## [WRITTEN PROBLEM]
Line by line, repeat the data below exactly, beginning at the first line and ending at the line with "th = np.arange(nh)". Omit pictures.

## [INFORMATION GIVEN]

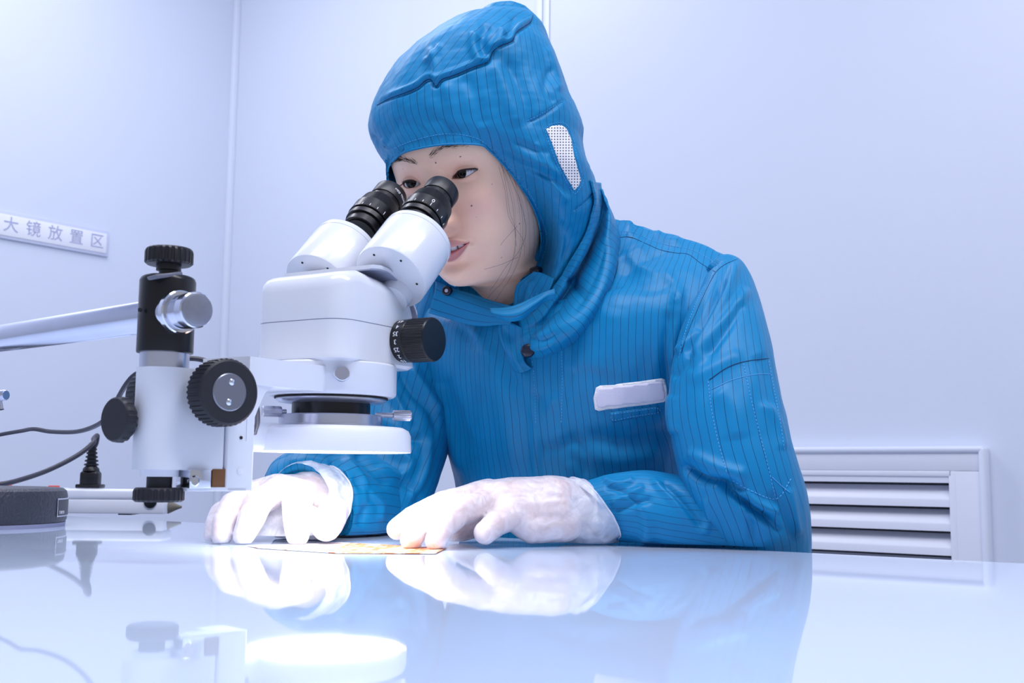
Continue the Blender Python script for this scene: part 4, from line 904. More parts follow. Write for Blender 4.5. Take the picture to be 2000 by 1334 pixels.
RS = [([(780, 720), (800, 760), (840, 800), (860, 850)], 9, -0.006), ([(800, 715), (830, 760), (862, 810)], 10, 0.006), ([(745, 740), (775, 780), (800, 840)], 9, 0.006), ([(735, 830), (780, 850), (830, 860)], 9, -0.006), ([(760, 880), (800, 900), (780, 930), (735, 910)], 9, 0.005),
      ([(690, 880), (730, 920), (760, 950)], 9, -0.006), ([(670, 890), (710, 940), (720, 1000)], 8, 0.005), ([(690, 930), (720, 970), (700, 1030)], 8, -0.005), ([(720, 960), (745, 985), (740, 1020)], 6, 0.004), ([(560, 905), (600, 900), (650, 915), (690, 970)], 8, 0.003),
      ([(640, 900), (680, 940), (695, 1000)], 6, -0.004), ([(780, 940), (810, 960), (820, 1000)], 8, -0.004), ([(840, 850), (830, 920), (800, 980)], 8, 0.005)]
sl_r, SRbv = build_sleeve('right_sleeve', [(Rup, 31, 0.0014), (Rlo, 32, 0.0020)], RS)
# ---------------- hood
HR = [  # y, xl, xr, Y centre, depth half
 (11, 984, 1002, 1.235, 0.008), (19, 950, 1030, 1.234, 0.040), (34, 917, 1049, 1.230, 0.050), (55, 880, 1063, 1.226, 0.070), (85, 831, 1071, 1.222, 0.090), (125, 789, 1087, 1.216, 0.108), (165, 757, 1102, 1.212, 0.110), (200, 737, 1113, 1.210, 0.110), (228, 726, 1128, 1.208, 0.110),
 (258, 723, 1139, 1.207, 0.110), (290, 734, 1139, 1.206, 0.108), (318, 754, 1146, 1.206, 0.106), (345, 757, 1158, 1.208, 0.104), (380, 762, 1168, 1.214, 0.100), (420, 775, 1172, 1.222, 0.098), (460, 800, 1166, 1.230, 0.094), (500, 840, 1150, 1.238, 0.088), (540, 880, 1130, 1.246, 0.082), (580, 900, 1115, 1.255, 0.078), (620, 915, 1100, 1.265, 0.075)]
HRa = np.array(HR, float); HRa[:, 0] += 13 * np.clip(1 - (HRa[:, 0] - 11) / 180, 0, 1); yk = HRa[:, 0]; ys = np.concatenate([np.array([24, 25, 26.5, 28.5]), np.arange(31, 621, 2.6)]); nh = 340
hp = np.stack([ys] + [mono(ys, yk, HRa[:, i]) for i in range(1, 5)], 1)
th = np.arange(nh) * 2 * math.pi / nh; V = []; C_ = []
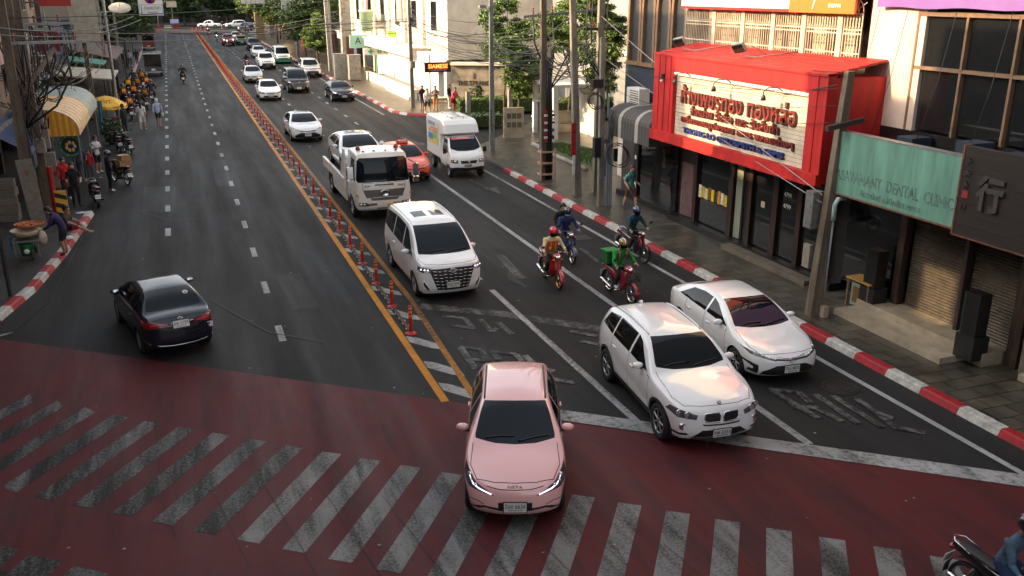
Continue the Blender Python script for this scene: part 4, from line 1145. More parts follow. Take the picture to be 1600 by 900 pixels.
        for k in range(9):
            a0, a1 = R(20 * k), R(20 * k + 20); r = .52
            b.add([(-2.25 + r * math.cos(a0), sg * 1.08, .42 + r * math.sin(a0)), (-2.25 + r * math.cos(a1), sg * 1.08, .42 + r * math.sin(a1)), (-2.25 + r * math.cos(a1), sg * .6, .42 + r * math.sin(a1)), (-2.25 + r * math.cos(a0), sg * .6, .42 + r * math.sin(a0))], [(0, 1, 2, 3)], m_trim, True)
        b.build('mudguard', root)
    b = B(); b.bx(1.40, 1.55, -1.0, 1.0, 1.11, 1.9, m_cream); b.build('headboard', root)
    return root
def mini_truck(loc, rz):
    root = thing('food_truck', 'small white truck with a tall canopy, side posters and a roof ladder', 'small truck', loc, rz)
    X0 = 2.12
    c = Car(SPECS['minitruck']); c.P = m_white
    def V(p): return Vector((X0 - p[0], -p[1], p[2]))
    c.topcut('windscreen', [(.44, 0), (.46, .4), (.54, .70), (.60, .71), (1.08, .61), (1.07, 0)], twin=False, nmin=.1)
    c.front('headlight', [(.80, .86), (.80, .72), (.50, .70), (.50, .85)])
    c.front('grille', [(0, .68), (0, .80), (.40, .82), (.36, .68)], twin=False)
    c.front('black', [(0, .30), (0, .50), (.60, .52), (.86, .48), (.86, .30)], twin=False)
    c.sides('side_window', [(.66, 1.12), (1.04, 1.66), (1.62, 1.70), (1.62, 1.12)], zmin=1.0, nmin=.2)
    c.sides('door', [(.90, .46), (.62, 1.08), (1.70, 1.08), (1.70, .46)], only=(0,))
    c.seam_side([(.92, .46), (.62, 1.10), (1.0, 1.72), (1.70, 1.74), (1.70, .46), (.92, .46)], .016)
    c.arches(); L2 = c.L / 2
    for nm, me in c.finish(dict(body=m_white, gap=m_gap, trim=m_trim, black=m_trim, windscreen=m_glass, side_window=m_glass2, headlight=m_lamp, grille=m_trim, door=m_white), {}):
        link(nm, me, root, (X0 - L2, 0, 0))
    def fx(y, z): return V(c.fx(y, z))
    for sg in (1, -1):
        b = B(); b.ell(fx(sg * .60, .78), (.03, .08, .06), m_lens, 10, 6); b.ell(fx(sg * .74, .78), (.03, .06, .06), m_amb, 8, 6); b.build('lamp_insert', root)
        b = B(); b.cyl((X0 - .72, sg * .78, 1.12), (X0 - .66, sg * .93, 1.16), .016, m_trim, n=6); b.box((X0 - .66, sg * .97, 1.20), (.07, .15, .23), m_trim, rz=sg * .2); b.build('wing_mirror', root)
        put_wheel(root, (X0 - .62, sg * .72, .29), .29, .19, 7); put_wheel(root, (-1.25, sg * .72, .29), .29, .19, 7)
        b = B(); b.bx(-2.08, .30, sg * .80, sg * .845, .70, 1.06, m_white); b.build('side_board', root)
    b = B(); b.lathe([(0, 0), (.04, 0), (.045, .012), (0, .014)], m_chr, 6, frame(fx(0, .745) + Vector((.006, 0, 0)), (0, 1, 0), (0, 0, 1), (1, 0, 0))); b.build('badge', root)
    o = fx(.05, .57) + Vector((.02, 0, 0)); b = B(); M = frame(o, (0, 1, 0), (0, 0, 1), (1, 0, 0)); b.box((0, 0, 0), (.36, .17, .014), mat('dirty_plate', (.34, .34, .31), .6), M=M); b.text('2ฒฬ 4851', M @ Matrix.Translation((0, .01, .008)), m_ink, .07, .3, .004); b.build('number_plate', root)
    b = B(); b.bx(-2.05, .35, -.80, .80, .62, .70, m_trim); b.bx(-2.0, 2.0, -.4, -.3, .42, .56, m_under); b.bx(-2.0, 2.0, .3, .4, .42, .56, m_under); b.bx(-.7, -.2, -.75, .75, .36, .62, m_under); b.build('chassis', root)
    # canopy with a fairing over the cab
    b = B(); prof = [(-2.10, 1.05), (.36, 1.05), (.36, 1.865), (.98, 1.865), (1.06, 1.93), (.86, 2.30), (.62, 2.46), (.45, 2.50), (-2.0, 2.50), (-2.10, 2.40)]
    n = len(prof)
    def sec(y, inset): return [(x - (inset if x > .4 else 0), y, z - (inset if z > 2.2 else 0)) for x, z in prof]
    ys = [(-.84, .05), (-.80, .01), (-.70, 0), (.70, 0), (.80, .01), (.84, .05)]
    vs = [p for y, i_ in ys for p in sec(y, i_)]
    fs = [(k * n + i, k * n + (i + 1) % n, (k + 1) * n + (i + 1) % n, (k + 1) * n + i) for k in range(len(ys) - 1) for i in range(n)]
    fs = [f[::-1] for f in fs]
    fs += [tuple(range(n)), tuple((len(ys) - 1) * n + i for i in range(n))[::-1]]
    b.add(vs, fs, m_white); b.build('canopy', root)
    cols = [mat('poster_blue', (.06, .22, .42), .5), mat('poster_orange', (.62, .24, .05), .5), mat('poster_green', (.20, .42, .10), .5), mat('poster_yellow', (.68, .50, .06), .5), mat('poster_pale', (.50, .52, .50), .5)]
    for sg in (1, -1):
        b = B(); yy = sg * .848
        M = frame((-.9, yy, 1.75), (-sg, 0, 0), (0, 0, 1)) if sg > 0 else frame((-.9, yy, 1.75), (1, 0, 0), (0, 0, 1))
        b.box((0, 0, 0), (1.9, 1.10, .012), cols[4], M=M)
        for k, (x, y, w, h, ci) in enumerate([(-.3, .40, 1.2, .16, 0), (.2, .20, 1.3, .10, 1), (0, .06, 1.5, .12, 1), (-.45, -.22, .8, .3, 0), (.35, -.15, .7, .25, 2), (-.2, -.44, 1.4, .12, 3), (.55, -.36, .5, .2, 3)]):
            b.box((x, y, .008 + .0012 * k), (w, h, .008), cols[ci], M=M)
        b.text('อาหารสด', M @ Matrix.Translation((-.3, .40, .02)), m_plate, .12, .9, .004); b.text('ผักผลไม้', M @ Matrix.Translation((0, .07, .02)), cols[4], .1, .9, .004)
        b.build('side_poster', root)
    b = B(); pa, pb = V(c.tz(.98, .0)), V(c.tz(1.05, .0)); ux = (pb - pa).normalized(); M = frame(pa + Vector((.012, 0, .012)), (0, 1, 0), ux)
    b.box((0, 0, 0), (1.12, .15, .01), mat('sticker_pink', (.62, .14, .13), .4), M=M); b.text('CENTRAL', M @ Matrix.Translation((-.02, 0, .008)), m_plate, .085, .62, .003); b.box((.44, 0, .004), (.22, .12, .008), cols[0], M=M); b.build('windscreen_banner', root)
    b = B()
    for y in (-.28, .28): b.tube([(-1.5, y, 2.60), (.5, y, 2.60)], .022, m_chr, 6)
    for k in range(8): b.tube([(-1.45 + .27 * k, -.28, 2.60), (-1.45 + .27 * k, .28, 2.60)], .014, m_chr, 5)
    for x in (-1.3, -.4, .4):
        for y in (-.28, .28): b.cyl((x, y, 2.49), (x, y, 2.60), .018, m_trim, n=5)
    b.build('roof_ladder', root)
    for k, y in enumerate((-.3, .32)):
        p0, p1 = V(c.tz(.55, y)), V(c.tz(.62, y + .4)); b = B(); b.tube([p0 + Vector((0, 0, .015)), (p0 + p1) / 2 + Vector((0, 0, .025)), p1 + Vector((0, 0, .015))], .011, m_trim, 5); b.build('wiper', root)
    return root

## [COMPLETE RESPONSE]
Continue the Blender Python script for this scene: part 4, from line 904. More parts follow. Write for Blender 4.5. Take the picture to be 2000 by 1334 pixels.
RS = [([(780, 720), (800, 760), (840, 800), (860, 850)], 9, -0.006), ([(800, 715), (830, 760), (862, 810)], 10, 0.006), ([(745, 740), (775, 780), (800, 840)], 9, 0.006), ([(735, 830), (780, 850), (830, 860)], 9, -0.006), ([(760, 880), (800, 900), (780, 930), (735, 910)], 9, 0.005),
      ([(690, 880), (730, 920), (760, 950)], 9, -0.006), ([(670, 890), (710, 940), (720, 1000)], 8, 0.005), ([(690, 930), (720, 970), (700, 1030)], 8, -0.005), ([(720, 960), (745, 985), (740, 1020)], 6, 0.004), ([(560, 905), (600, 900), (650, 915), (690, 970)], 8, 0.003),
      ([(640, 900), (680, 940), (695, 1000)], 6, -0.004), ([(780, 940), (810, 960), (820, 1000)], 8, -0.004), ([(840, 850), (830, 920), (800, 980)], 8, 0.005)]
sl_r, SRbv = build_sleeve('right_sleeve', [(Rup, 31, 0.0014), (Rlo, 32, 0.0020)], RS)
# ---------------- hood
HR = [  # y, xl, xr, Y centre, depth half
 (11, 984, 1002, 1.235, 0.008), (19, 950, 1030, 1.234, 0.040), (34, 917, 1049, 1.230, 0.050), (55, 880, 1063, 1.226, 0.070), (85, 831, 1071, 1.222, 0.090), (125, 789, 1087, 1.216, 0.108), (165, 757, 1102, 1.212, 0.110), (200, 737, 1113, 1.210, 0.110), (228, 726, 1128, 1.208, 0.110),
 (258, 723, 1139, 1.207, 0.110), (290, 734, 1139, 1.206, 0.108), (318, 754, 1146, 1.206, 0.106), (345, 757, 1158, 1.208, 0.104), (380, 762, 1168, 1.214, 0.100), (420, 775, 1172, 1.222, 0.098), (460, 800, 1166, 1.230, 0.094), (500, 840, 1150, 1.238, 0.088), (540, 880, 1130, 1.246, 0.082), (580, 900, 1115, 1.255, 0.078), (620, 915, 1100, 1.265, 0.075)]
HRa = np.array(HR, float); HRa[:, 0] += 13 * np.clip(1 - (HRa[:, 0] - 11) / 180, 0, 1); yk = HRa[:, 0]; ys = np.concatenate([np.array([24, 25, 26.5, 28.5]), np.arange(31, 621, 2.6)]); nh = 340
hp = np.stack([ys] + [mono(ys, yk, HRa[:, i]) for i in range(1, 5)], 1)
th = np.arange(nh) * 2 * math.pi / nh; V = []; C_ = []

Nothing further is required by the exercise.